Qu’il s’agisse de la décision d’appel ou de cassation, il est acquis que la dérogation à la règle de l'arrêt du cours des intérêts prévue par l'article L. 622-28 du code de commerce avait, en principe, vocation à s'appliquer à la mise à disposition de fonds dans le cadre d'un compte courant puisqu’il était spécifié que le remboursement desdits fonds était différé dans un délai supérieur à un an. En l’occurrence, l’apport en compte courant était bloqué pour une durée de sept ans.

Demeurait, cependant, une divergence quant au traitement de cette créance des intérêts échus au cours de la période l’observation. Pour les juges d’appel qui constataient que l’associé avait bien reçu le paiement du dividende prévu au plan de redressement, ce règlement n'avait eu pour effet que d'éteindre la créance soumise au plan, et non la créance résultant des intérêts échus au cours de la période d'observation, laquelle restait due.

Pour la Cour de cassation, la nature de cette créance d’intérêts commandait une solution opposée. La juridiction suprême précise, en effet, que cette créance d’intérêts était relative à une créance en compte courant antérieure au jugement d'ouverture, de sorte qu'elle avait elle-même, par voie d'accessoire, la nature de créance antérieure. Il importait peu qu'il s'agisse d'intérêts dont le cours n'avait pas été arrêté postérieurement au jugement d'ouverture. La Cour de cassation en déduit logiquement qu’en raison de sa nature de « créance antérieure », ladite créance est soumise à déclaration. Son règlement se heurtait donc à la règle de l'interdiction des paiements.

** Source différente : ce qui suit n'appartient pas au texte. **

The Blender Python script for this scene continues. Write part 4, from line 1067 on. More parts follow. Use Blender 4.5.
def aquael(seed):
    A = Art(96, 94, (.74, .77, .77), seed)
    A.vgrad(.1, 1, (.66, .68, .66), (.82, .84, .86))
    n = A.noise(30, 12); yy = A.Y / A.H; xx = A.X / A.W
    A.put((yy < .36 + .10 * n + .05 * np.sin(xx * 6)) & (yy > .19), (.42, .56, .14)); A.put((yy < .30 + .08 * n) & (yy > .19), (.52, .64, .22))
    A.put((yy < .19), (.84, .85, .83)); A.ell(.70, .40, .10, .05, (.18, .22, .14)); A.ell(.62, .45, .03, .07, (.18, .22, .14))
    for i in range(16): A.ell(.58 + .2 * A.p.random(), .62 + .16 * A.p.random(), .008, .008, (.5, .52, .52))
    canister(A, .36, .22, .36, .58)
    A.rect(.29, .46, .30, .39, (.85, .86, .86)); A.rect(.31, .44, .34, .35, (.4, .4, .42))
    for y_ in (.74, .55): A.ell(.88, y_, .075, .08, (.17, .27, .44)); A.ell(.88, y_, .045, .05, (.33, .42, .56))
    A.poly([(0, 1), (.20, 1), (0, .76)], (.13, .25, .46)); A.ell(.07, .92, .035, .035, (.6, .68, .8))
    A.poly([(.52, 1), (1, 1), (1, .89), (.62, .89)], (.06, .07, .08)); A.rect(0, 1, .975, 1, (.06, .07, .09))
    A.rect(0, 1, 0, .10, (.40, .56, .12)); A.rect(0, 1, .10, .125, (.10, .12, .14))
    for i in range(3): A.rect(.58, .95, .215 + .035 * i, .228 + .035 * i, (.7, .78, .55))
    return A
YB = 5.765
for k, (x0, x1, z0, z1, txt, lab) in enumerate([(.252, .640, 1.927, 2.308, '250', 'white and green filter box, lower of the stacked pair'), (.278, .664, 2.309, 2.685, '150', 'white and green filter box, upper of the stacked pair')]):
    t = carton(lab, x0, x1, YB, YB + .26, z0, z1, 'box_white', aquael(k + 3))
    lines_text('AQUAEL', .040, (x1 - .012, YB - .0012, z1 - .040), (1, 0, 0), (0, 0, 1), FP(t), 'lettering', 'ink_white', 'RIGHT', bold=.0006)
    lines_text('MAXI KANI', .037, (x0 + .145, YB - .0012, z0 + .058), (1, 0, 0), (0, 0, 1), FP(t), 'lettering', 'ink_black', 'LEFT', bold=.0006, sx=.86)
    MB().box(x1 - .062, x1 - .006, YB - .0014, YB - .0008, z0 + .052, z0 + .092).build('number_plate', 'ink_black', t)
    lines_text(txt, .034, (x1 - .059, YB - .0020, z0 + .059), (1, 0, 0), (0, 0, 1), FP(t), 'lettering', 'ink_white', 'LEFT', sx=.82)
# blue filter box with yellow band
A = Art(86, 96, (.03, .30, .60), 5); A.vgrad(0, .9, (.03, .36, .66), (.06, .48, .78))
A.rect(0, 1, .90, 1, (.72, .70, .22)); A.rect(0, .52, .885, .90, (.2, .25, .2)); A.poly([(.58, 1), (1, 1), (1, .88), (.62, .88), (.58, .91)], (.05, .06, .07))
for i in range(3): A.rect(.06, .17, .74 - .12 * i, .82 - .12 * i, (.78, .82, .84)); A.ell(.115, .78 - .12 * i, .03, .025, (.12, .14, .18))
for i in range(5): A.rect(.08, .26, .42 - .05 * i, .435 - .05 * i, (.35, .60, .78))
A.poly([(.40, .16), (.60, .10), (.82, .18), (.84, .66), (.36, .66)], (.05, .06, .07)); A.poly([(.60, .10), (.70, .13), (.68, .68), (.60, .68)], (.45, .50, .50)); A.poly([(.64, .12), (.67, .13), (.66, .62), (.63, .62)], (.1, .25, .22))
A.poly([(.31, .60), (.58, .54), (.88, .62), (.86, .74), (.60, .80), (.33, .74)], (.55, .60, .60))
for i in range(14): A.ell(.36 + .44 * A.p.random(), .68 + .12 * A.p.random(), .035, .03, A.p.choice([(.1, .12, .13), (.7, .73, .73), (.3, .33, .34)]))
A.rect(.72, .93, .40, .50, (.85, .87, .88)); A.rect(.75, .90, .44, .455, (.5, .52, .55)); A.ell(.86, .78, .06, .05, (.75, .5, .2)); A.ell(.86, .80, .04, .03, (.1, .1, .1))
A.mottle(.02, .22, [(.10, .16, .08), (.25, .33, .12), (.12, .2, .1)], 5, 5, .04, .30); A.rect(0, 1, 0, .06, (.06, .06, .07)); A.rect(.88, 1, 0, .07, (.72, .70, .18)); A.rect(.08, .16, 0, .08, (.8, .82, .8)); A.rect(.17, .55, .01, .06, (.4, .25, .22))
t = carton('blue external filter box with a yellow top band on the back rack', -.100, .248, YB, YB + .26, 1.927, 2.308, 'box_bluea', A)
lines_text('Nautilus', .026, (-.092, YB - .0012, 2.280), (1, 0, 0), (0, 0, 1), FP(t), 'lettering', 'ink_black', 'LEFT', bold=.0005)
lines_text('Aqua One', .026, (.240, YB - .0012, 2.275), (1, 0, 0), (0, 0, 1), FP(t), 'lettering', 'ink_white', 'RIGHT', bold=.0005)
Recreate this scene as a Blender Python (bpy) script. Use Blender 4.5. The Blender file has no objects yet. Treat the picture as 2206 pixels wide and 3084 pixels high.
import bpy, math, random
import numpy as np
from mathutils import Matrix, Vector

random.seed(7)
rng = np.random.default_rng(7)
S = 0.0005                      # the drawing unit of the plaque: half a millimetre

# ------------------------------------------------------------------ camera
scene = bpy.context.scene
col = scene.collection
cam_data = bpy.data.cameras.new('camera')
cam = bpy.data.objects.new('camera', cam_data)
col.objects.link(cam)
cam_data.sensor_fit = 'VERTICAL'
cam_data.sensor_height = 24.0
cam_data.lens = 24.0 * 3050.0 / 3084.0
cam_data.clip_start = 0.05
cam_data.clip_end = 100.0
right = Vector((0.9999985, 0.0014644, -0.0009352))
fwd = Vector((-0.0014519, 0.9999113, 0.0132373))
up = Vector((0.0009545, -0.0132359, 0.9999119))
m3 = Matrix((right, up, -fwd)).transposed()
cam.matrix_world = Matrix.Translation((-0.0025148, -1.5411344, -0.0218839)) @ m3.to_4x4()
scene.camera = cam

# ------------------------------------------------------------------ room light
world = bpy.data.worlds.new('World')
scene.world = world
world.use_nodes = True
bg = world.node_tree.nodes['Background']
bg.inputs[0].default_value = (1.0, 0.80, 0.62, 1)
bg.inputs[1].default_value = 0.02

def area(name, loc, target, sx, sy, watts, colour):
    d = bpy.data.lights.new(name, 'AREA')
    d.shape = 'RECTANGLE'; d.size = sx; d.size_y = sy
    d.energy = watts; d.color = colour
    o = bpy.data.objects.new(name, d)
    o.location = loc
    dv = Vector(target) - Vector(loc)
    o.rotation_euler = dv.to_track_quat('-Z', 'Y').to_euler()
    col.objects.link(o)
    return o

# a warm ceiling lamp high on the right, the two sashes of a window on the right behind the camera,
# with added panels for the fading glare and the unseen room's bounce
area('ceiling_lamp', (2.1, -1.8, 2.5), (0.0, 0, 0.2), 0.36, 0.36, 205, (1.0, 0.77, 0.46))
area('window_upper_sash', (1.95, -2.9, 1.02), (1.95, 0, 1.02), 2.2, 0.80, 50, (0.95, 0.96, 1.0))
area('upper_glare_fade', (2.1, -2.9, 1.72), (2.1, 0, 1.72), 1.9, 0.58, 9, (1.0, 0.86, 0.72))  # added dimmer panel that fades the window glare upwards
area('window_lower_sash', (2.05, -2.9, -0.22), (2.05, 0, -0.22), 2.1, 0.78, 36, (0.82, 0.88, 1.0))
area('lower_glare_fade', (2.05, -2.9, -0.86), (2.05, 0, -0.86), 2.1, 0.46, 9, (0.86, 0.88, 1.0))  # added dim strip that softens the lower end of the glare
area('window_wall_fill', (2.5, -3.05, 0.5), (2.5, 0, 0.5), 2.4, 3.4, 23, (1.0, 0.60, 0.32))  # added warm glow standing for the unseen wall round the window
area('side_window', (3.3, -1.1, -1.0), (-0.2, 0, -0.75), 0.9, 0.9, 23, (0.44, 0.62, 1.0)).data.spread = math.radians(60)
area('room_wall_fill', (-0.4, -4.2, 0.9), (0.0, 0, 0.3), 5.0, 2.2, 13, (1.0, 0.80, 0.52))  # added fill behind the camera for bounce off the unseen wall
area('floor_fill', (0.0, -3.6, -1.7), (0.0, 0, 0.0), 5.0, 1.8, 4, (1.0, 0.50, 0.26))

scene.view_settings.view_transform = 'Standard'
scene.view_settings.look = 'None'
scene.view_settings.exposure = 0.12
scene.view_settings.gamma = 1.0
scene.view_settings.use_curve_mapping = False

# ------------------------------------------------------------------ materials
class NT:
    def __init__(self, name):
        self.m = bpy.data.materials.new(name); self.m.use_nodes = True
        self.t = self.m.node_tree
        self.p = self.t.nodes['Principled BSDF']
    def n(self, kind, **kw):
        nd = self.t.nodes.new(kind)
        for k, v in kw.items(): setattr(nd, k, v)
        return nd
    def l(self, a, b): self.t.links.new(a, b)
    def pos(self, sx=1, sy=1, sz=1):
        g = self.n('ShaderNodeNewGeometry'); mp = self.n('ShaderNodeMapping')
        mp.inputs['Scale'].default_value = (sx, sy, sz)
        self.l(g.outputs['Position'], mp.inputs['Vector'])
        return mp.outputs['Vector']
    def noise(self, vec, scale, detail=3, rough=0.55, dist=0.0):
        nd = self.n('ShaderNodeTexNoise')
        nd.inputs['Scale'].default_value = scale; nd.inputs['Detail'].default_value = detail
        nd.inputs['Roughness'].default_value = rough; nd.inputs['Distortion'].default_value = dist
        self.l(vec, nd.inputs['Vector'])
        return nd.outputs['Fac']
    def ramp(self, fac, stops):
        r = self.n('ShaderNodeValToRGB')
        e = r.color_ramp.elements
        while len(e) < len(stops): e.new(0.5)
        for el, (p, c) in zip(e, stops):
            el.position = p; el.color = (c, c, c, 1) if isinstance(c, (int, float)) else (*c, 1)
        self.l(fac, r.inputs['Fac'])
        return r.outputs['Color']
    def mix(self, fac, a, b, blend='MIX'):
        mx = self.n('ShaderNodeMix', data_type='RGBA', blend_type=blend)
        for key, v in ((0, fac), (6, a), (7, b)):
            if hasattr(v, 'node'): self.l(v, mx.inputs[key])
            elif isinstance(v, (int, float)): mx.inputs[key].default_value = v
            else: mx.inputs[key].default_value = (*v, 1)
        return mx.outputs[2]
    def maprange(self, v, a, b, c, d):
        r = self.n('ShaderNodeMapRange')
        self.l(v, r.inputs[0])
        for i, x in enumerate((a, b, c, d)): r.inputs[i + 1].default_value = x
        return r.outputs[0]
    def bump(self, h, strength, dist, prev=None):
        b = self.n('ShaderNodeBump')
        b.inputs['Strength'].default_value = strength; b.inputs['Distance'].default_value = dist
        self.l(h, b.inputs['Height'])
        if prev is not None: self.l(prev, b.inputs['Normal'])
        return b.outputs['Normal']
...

L’arrêt retient que les juges d’appel ont relevé que la créance invoquée correspondait aux intérêts échus en 2011 et que la créance déclarée par l’associé et admise au passif n'incluait que le principal et les intérêts afférents aux années 2009 et 2010. Par conséquent, la créance d'intérêts litigieuse n'avait pas été admise au passif.

Il est rappelé, ensuite, que la société avait exécuté ses engagements prévus par le plan à l'égard de l’associé alors que les intérêts dont le cours n'est pas arrêté relatifs à une créance antérieure au jugement d'ouverture sont soumis à l'obligation de déclaration. En outre, les créances non déclarées régulièrement sont inopposables au débiteur pendant l'exécution du plan et après cette exécution lorsque les engagements énoncés dans le plan ou décidés par le tribunal ont été tenus. La cour d’appel a donc violé les articles L. 622-26, alinéa 2, L. 626-10, alinéa premier, dans leur rédaction issue de l'ordonnance n° 2008-1345 du 18 décembre 2008, et R. 622-23, 2° du code de commerce.